Integrante do primeiro contingente de soldados enviados ao Haiti, Souza Franco treinou os companheiros que integravam o 11º contingente despachado pelo Brasil, em junho. Preparou os parentes para lidar com a partida e a distância. Só não imaginava levar a notícia de que os filhos e maridos não voltariam vivos. Os dez morreram no último dia de missão e voltariam ao Brasil amanhã. Quatro horas antes da tragédia, Souza Franco falou por telefone com o tenente Bruno Ribeiro Mário sobre a homenagem aos 28 combatentes que retornavam após sete meses no Haiti. Eles passariam por exames físicos e psicológicos, procedimento de rotina para militares. Em Lorena, seriam homenageados e teriam dispensa de 15 dias para ficar com as famílias.

Na sexta-feira, durante uma cerimônia de troca de comando já prevista, o 5º Batalhão estava de luto. Um soldado levava no ombro uma faixa preta sobre uma bandeira do Brasil, com a qual desfilou, acompanhado pelo som do surdo marcando o passo dos militares. Além do tenente Bruno, morreram os sargentos Davi Ramos de Lima, Leonardo de Castro Carvalho, e Rodrigo de Souza Lima, os cabos Douglas Pedrotti Neckel e Washington Luis de Souza Seraphin e os soldados Tiago Anaya Detimermani, Antonio José Anacleto, Felipe Gonçalves Julio e Rodrigo Augusto da Silva. Eles eram a elite da infantaria. Além de cuidar da segurança, ajudavam moradores da maior favela de Porto Príncipe, e uma das maiores do mundo, a Cité Soleil. Varriam ruas, reconstruíam escolas e envolviam a população em torno da missão.
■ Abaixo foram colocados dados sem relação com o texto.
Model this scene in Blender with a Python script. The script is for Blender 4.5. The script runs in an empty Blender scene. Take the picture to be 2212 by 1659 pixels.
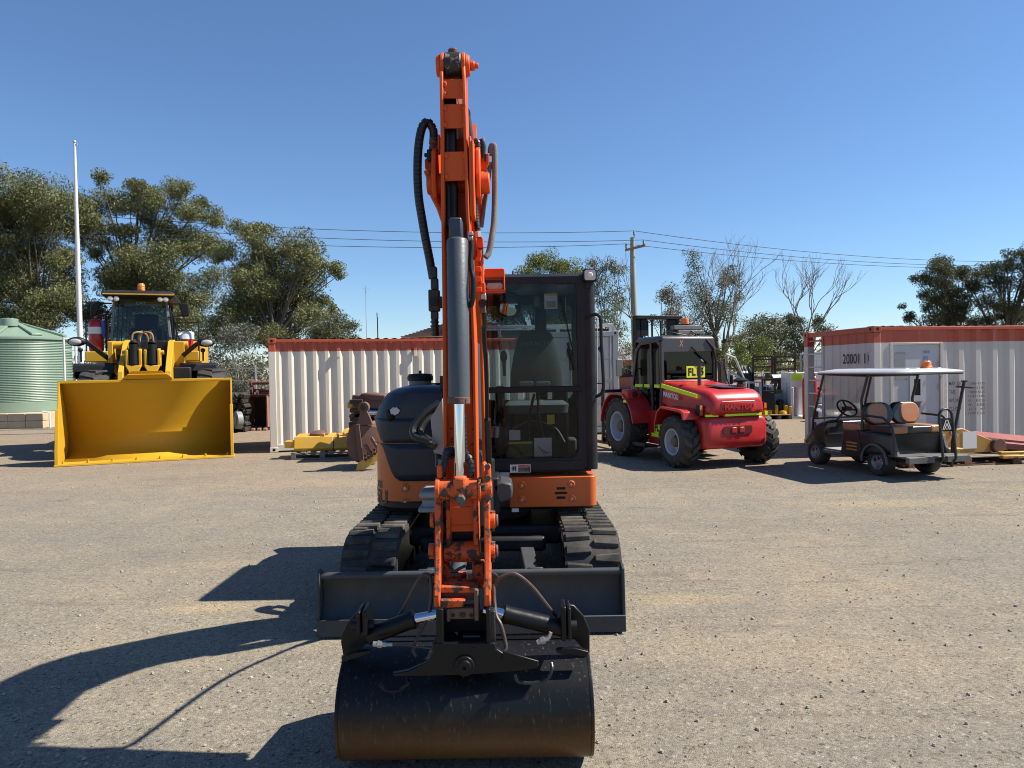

A maioria foi atingida pelo terremoto dentro do Posto 22, o forte antes ocupado por uma facção haitiana e retomado em fevereiro de 2007, uma das principais vitórias da missão. A morte dos 14 militares foi a maior baixa do Exército desde a 2ª Guerra, quando o avô do capitão Souza Franco ainda era um recruta. Na ocasião, o país perdeu 443 homens.